Central Intelligence Agency Jobs
The Central Intelligence Agency (CIA) is an independent U.S. Government agency responsible for providing national security intelligence to senior U.S. policymakers. Agency representatives are always looking for new, young blood to fill available CIA jobs. So the official agency mission statement is stated above, but the mystery surrounding the organization almost seems to lift it to legendary status.
Those of us who have never been inside the agency’s headquarters in Langley, Virginia, have images of Boris and Natasha-esque, trench-coat-wearing spies leaping from pillar to pillar as they make their way through the building, or of clandestine meetings in lead-lined rooms where the fate of the world is decided before lunch. In reality, the CIA is filled with ordinary people performing a vast range of job functions. Although they probably wear trenchcoats in the rain (just like the rest of us), it would be difficult to go about the business of collecting intelligence if you had to lurk behind pillars all day.
The CIA has an excellent website with pictures of the grounds and portions of the lobby. They are understandably obscure about the numbers of employees and the exact nature of the work-but that’s all part of the allure, isn’t it? In a nutshell, this is what they do: the CIA gathers information for the President and other senior U.S. government policymakers. The CIA is not a law enforcement agency. They do not shape policy. They do not tell the Pentagon what to do. They collect data, analyze it, look for trends, and present it to others. In order to do this, senior government officials have to identify an area about which they need more information.
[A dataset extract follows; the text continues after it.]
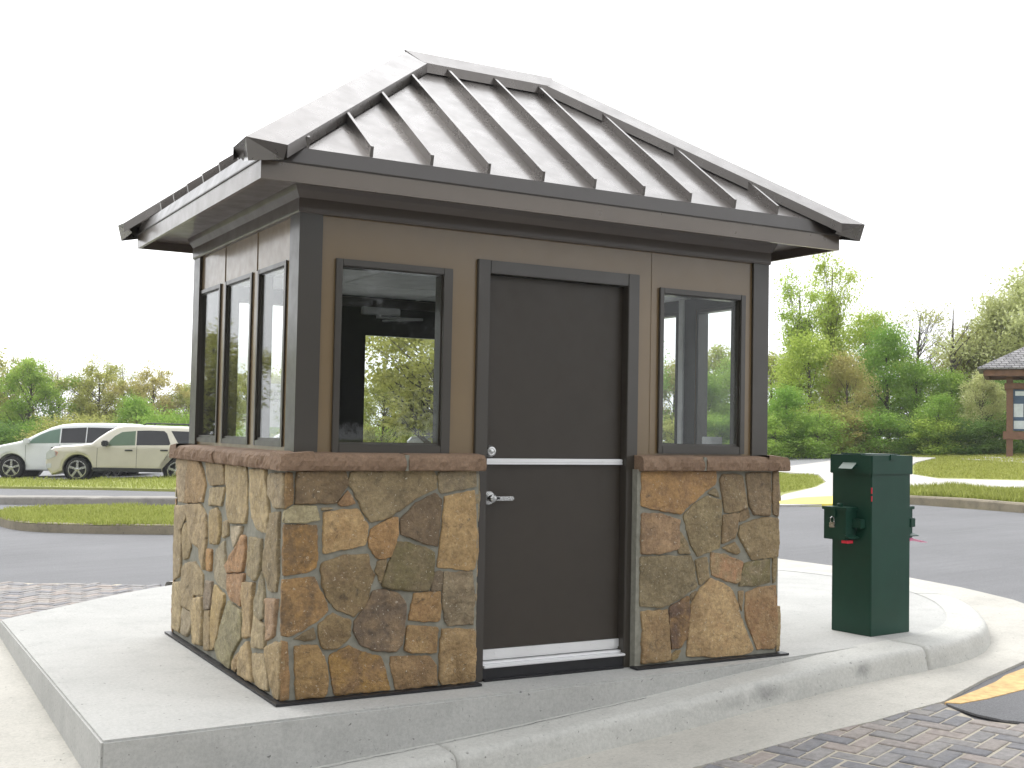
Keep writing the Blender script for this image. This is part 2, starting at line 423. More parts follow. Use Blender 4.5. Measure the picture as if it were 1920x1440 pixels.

For example, the President might direct the CIA to gather information about possible terrorist threats to the U.S. Then, the CIA would use its intelligence-gathering network to find clues about this subject. Translators provide information from foreign newspapers, magazines and TV shows. Satellites take detailed pictures from their orbit over the earth, and analysts look for clues in the images. Signals analysts work to decode secret messages, and operations officers try to get foreigners to share sensitive information about their native lands.